Task to complete
Which lines come from the start of the records through the line that holds "RND = random.Random(7)"? Write them out word for word.
----------
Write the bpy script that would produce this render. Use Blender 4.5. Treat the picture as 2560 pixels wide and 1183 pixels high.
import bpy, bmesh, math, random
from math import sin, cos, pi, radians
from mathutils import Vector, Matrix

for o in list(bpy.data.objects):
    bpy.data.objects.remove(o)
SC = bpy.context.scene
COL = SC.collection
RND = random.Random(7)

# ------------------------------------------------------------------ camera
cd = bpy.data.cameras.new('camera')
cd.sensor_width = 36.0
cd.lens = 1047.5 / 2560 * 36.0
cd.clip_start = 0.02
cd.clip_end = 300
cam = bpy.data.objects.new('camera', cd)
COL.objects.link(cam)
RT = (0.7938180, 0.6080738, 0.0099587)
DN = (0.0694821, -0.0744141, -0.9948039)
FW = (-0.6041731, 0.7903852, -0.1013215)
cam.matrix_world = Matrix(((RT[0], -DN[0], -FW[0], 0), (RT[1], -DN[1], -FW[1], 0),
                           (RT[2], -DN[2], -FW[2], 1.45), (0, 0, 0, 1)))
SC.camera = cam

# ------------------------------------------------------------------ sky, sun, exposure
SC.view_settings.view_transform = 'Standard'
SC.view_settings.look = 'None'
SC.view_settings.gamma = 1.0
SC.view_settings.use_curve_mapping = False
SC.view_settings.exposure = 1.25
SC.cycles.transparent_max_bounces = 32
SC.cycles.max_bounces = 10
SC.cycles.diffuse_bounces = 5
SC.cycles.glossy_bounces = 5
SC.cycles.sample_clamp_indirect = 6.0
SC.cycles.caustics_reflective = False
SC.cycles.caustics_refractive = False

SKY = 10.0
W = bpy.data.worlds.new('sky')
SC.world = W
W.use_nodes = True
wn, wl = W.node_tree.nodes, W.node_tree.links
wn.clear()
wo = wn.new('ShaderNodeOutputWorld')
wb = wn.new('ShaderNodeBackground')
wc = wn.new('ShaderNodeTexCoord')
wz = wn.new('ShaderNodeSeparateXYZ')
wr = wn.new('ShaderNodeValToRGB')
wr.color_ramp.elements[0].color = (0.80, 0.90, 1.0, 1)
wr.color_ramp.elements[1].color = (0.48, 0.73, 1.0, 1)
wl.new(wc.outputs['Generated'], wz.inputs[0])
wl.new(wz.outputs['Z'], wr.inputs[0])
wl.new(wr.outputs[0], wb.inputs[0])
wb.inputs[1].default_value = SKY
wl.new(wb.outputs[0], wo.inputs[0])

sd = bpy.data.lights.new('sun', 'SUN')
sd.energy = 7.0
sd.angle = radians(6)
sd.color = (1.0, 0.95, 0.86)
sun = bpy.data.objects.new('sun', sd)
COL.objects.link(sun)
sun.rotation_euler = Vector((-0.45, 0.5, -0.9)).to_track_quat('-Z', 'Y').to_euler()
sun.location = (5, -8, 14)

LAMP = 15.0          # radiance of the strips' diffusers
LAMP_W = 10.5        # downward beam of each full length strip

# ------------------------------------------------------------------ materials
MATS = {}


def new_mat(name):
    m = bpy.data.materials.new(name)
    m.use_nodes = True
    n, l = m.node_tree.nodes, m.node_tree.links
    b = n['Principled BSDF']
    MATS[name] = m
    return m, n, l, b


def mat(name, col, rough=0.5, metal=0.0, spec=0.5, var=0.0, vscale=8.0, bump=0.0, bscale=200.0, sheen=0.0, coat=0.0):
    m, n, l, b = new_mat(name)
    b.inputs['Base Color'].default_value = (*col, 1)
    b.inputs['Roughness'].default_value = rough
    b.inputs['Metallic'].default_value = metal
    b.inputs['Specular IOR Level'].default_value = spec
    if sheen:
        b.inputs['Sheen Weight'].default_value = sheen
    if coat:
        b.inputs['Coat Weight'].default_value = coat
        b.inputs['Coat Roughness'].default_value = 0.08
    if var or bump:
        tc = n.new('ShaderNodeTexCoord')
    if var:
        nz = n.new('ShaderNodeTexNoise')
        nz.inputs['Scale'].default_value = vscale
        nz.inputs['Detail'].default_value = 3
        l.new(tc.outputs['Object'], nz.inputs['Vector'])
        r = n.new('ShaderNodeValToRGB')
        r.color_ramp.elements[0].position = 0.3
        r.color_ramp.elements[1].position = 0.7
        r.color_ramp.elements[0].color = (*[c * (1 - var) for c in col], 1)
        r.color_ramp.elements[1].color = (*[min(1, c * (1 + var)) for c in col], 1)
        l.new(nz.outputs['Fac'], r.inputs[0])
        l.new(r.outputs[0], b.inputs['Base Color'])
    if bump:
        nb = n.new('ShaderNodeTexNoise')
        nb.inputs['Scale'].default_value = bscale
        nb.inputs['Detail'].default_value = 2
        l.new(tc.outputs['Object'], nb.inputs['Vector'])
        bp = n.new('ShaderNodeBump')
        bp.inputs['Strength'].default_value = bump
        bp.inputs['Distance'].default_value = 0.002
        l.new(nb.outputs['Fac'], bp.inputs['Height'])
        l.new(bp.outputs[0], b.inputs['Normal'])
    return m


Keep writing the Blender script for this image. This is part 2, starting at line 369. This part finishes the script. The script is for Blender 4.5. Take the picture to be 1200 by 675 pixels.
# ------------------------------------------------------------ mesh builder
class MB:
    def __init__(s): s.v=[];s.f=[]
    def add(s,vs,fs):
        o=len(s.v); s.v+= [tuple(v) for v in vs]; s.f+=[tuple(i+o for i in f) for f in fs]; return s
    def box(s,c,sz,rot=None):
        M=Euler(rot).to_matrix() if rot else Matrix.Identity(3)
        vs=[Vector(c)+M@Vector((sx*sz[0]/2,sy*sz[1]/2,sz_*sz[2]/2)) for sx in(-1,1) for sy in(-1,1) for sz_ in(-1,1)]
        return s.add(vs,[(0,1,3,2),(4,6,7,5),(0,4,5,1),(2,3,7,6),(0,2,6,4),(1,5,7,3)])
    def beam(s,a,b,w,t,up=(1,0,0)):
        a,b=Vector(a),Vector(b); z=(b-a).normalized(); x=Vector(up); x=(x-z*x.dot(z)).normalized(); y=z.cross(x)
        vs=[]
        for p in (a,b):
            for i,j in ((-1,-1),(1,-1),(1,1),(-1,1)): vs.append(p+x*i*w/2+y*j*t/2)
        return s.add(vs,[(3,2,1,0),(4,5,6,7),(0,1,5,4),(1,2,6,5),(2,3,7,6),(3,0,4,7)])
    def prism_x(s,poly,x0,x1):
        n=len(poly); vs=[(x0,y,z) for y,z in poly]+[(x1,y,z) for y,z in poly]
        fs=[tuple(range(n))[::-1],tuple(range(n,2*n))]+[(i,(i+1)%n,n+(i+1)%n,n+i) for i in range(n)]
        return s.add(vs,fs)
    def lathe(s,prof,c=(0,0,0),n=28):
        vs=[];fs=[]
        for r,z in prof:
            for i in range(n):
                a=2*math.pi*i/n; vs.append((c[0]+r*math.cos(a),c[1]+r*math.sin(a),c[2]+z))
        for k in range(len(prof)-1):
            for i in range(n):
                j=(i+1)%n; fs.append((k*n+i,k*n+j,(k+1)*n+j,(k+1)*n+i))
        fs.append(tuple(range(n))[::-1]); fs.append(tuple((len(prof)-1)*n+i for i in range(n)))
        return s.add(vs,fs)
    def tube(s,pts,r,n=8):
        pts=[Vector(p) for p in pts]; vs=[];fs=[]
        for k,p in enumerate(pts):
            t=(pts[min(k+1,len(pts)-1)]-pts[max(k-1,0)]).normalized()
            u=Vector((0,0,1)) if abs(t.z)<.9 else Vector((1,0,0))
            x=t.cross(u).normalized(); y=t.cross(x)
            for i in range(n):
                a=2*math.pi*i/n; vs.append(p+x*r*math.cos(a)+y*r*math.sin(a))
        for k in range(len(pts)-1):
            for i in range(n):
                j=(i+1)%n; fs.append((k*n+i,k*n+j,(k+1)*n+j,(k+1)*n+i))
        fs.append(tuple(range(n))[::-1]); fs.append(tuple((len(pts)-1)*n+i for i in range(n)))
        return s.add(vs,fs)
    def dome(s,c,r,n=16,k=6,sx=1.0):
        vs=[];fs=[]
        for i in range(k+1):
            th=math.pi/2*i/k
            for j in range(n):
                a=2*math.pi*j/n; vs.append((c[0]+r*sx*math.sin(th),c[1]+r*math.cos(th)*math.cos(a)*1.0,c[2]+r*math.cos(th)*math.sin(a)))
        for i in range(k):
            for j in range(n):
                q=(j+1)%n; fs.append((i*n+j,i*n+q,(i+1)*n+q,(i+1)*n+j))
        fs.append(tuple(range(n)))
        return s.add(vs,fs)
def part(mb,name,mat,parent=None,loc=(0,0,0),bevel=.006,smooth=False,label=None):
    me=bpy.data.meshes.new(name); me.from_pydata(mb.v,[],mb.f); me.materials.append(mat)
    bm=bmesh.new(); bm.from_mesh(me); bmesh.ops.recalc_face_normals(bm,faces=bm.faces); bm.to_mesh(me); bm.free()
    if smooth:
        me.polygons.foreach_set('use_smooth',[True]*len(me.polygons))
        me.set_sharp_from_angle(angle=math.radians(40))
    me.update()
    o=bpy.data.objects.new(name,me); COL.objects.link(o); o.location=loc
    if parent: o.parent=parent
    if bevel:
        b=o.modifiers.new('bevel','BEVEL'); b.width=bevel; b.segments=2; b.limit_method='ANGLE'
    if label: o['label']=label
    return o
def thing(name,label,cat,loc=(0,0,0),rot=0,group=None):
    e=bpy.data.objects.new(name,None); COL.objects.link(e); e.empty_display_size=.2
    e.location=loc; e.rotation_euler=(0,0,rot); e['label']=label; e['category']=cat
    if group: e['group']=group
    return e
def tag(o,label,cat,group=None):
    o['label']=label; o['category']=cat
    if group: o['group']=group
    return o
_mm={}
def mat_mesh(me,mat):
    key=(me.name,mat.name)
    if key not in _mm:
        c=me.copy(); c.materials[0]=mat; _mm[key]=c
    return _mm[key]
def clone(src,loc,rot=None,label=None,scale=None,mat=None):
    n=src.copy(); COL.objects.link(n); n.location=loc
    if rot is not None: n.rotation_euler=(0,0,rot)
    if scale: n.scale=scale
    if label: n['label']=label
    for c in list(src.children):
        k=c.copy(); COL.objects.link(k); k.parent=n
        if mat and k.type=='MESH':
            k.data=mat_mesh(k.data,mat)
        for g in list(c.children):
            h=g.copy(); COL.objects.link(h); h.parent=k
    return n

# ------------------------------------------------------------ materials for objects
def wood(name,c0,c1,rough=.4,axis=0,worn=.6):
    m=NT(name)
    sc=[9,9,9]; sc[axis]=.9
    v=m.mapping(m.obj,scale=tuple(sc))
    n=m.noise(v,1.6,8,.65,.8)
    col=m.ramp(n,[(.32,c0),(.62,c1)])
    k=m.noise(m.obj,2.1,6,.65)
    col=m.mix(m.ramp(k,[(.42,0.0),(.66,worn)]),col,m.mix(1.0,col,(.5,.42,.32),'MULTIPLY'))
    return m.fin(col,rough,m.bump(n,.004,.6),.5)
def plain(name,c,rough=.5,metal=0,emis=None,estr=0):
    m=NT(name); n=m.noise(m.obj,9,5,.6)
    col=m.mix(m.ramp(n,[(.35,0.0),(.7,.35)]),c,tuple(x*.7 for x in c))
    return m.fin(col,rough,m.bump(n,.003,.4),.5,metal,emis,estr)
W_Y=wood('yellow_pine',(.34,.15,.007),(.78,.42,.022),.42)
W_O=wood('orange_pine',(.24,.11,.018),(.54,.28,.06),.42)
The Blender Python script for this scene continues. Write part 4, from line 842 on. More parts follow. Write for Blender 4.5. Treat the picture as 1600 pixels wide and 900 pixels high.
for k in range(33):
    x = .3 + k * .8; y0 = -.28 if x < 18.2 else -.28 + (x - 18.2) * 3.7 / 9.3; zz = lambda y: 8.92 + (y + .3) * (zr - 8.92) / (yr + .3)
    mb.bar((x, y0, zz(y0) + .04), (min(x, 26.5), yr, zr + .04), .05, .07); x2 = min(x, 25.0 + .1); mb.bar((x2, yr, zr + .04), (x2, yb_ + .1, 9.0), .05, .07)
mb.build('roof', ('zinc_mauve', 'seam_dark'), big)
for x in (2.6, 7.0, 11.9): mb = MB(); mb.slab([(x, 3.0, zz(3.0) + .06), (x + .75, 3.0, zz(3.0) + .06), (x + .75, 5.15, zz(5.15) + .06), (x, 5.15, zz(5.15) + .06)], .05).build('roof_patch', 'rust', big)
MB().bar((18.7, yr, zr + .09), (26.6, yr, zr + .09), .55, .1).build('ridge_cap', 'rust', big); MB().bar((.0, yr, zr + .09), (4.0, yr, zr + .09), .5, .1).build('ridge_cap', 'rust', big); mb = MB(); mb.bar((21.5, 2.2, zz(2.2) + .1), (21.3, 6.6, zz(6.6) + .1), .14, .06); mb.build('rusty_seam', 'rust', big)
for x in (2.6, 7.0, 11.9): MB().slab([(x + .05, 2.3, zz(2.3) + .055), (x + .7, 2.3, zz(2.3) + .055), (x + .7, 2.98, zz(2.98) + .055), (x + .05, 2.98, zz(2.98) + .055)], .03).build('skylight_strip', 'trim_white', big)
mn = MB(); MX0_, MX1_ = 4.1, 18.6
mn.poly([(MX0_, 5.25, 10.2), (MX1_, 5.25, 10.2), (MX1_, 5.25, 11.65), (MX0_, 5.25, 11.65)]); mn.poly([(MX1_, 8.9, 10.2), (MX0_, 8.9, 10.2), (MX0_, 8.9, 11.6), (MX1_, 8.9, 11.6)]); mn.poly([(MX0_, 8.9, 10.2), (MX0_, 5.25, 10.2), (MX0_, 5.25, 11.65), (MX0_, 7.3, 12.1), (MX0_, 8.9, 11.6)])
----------
Result for this task
Write the bpy script that would produce this render. Use Blender 4.5. Treat the picture as 2560 pixels wide and 1183 pixels high.
import bpy, bmesh, math, random
from math import sin, cos, pi, radians
from mathutils import Vector, Matrix

for o in list(bpy.data.objects):
    bpy.data.objects.remove(o)
SC = bpy.context.scene
COL = SC.collection
RND = random.Random(7)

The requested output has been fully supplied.